Not really, but I do really like the film. I like it because it’s simple and comforting, not necessarily because it’s outstanding. It’s mashed potatoes, it’s mac and cheese, it’s mind meatloaf. It’s plated up with a nice vegetable side. Everything works out for Peter as we hoped. He gets the girl, he gets a job where he’s finally happy, Lumbergh is presumably jobless and the evil Initech empire is reduced to so much a pile of soot. And Milton may not have received a piece of cake or been able to keep his stapler, but he had three hundred thousand of Initech’s dollars and a sunny Mexican beach on which to drink. It was a satisfactory resolution for all of those characters; a “happy ending.”

There are many choices when ending your script, and picking the right one is of paramount importance. In a comedy for example, you need to let the audience know that it’s all going to be okay for the main characters. At the end of a drama, the conflict has most likely been resolved, the emotions are still raw, and you want to capture that intense anguish without beating your audience over the head with a leg of lamb. You want just enough subtlety to tug at your heart, but enough nuance to remain sophisticated.
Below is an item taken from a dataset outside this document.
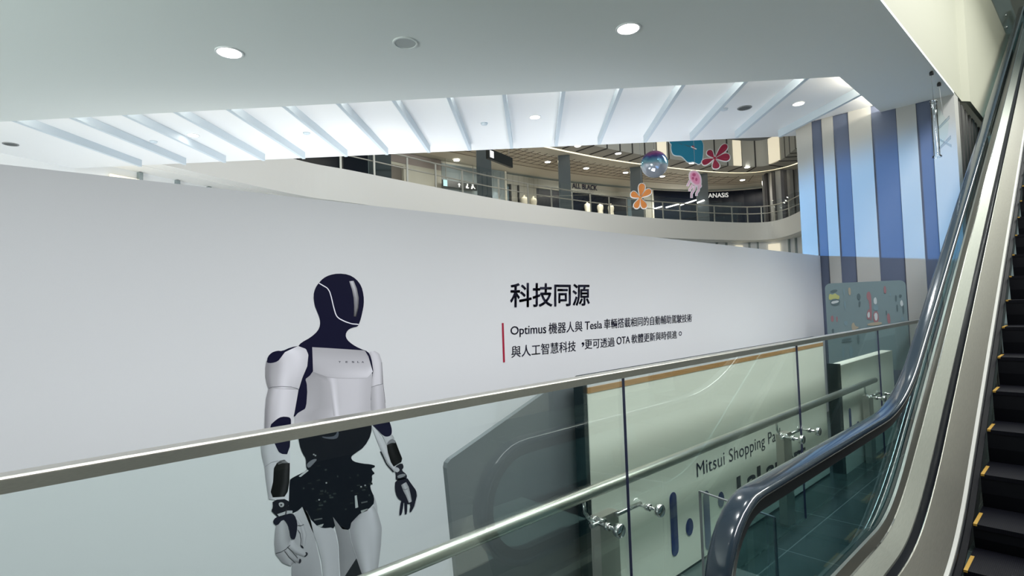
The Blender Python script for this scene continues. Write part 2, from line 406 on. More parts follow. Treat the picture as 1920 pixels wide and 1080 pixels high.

While, of course, some movies do still employ the classic happy ending, most films now go out of their way to choose simple, clean, quirky endings as a way to shine. It’s a writer’s last chance to send their audience out into the lobby, with a bigger and better smile on their face.

A happy ending, to me, is one in which the protagonist satisfactorily completes his journey and has demonstrated growth as a result. He participates in a conclusion that marks the character’s growth with a hint that his future is going to be okay; that we need not worry because this person whom we’ve become so invested in, will thrive in the next phase of his life.

Recently, I saw 500 Days of Summer. I generally hate romantic comedies. But in this case, I was charmed. I liked the notion of telling the story of “the girl before the girl.” Every man has had their heart broken and it is through that pain that they become the men we marry or couple with. I find the story of the woman that helped make my man the man he is, fascinating. To me, this was a wonderfully quirky ending. Tom moved on. He chose to live and thrive. And then, he meets the girl we’re lead to believe is “the girl.” Tom has a happy ending. A classically happy one? No. But a happy one nonetheless.

Before I saw Tootsie, I felt every movie should end with the hero and the heroine driving off together, into the sky, in a cherry red convertible like Grease.

Instead, the ending is this: Michael and Julie stand on a Manhattan sidewalk on a beautiful spring day. His female persona no longer. Julie asks to borrow Michael’s yellow Halston dress. Being cheeky, he refuses to lend it to her. And so he starts to walk down the street away from the camera and Julie follows protesting, and that’s it. They just keep on walking until they vanish into New York, the end credit music lulling us to the final fade out.

Oh what a revelation! You mean to tell me, endings didn’t have to be a magical, Disney-wedding, extravaganza, in 3-D, on ice in order to sell the simple idea of love? It seemed preposterous, yet also plausible.  It doesn’t have to be wrapped up in a nice neat  bow.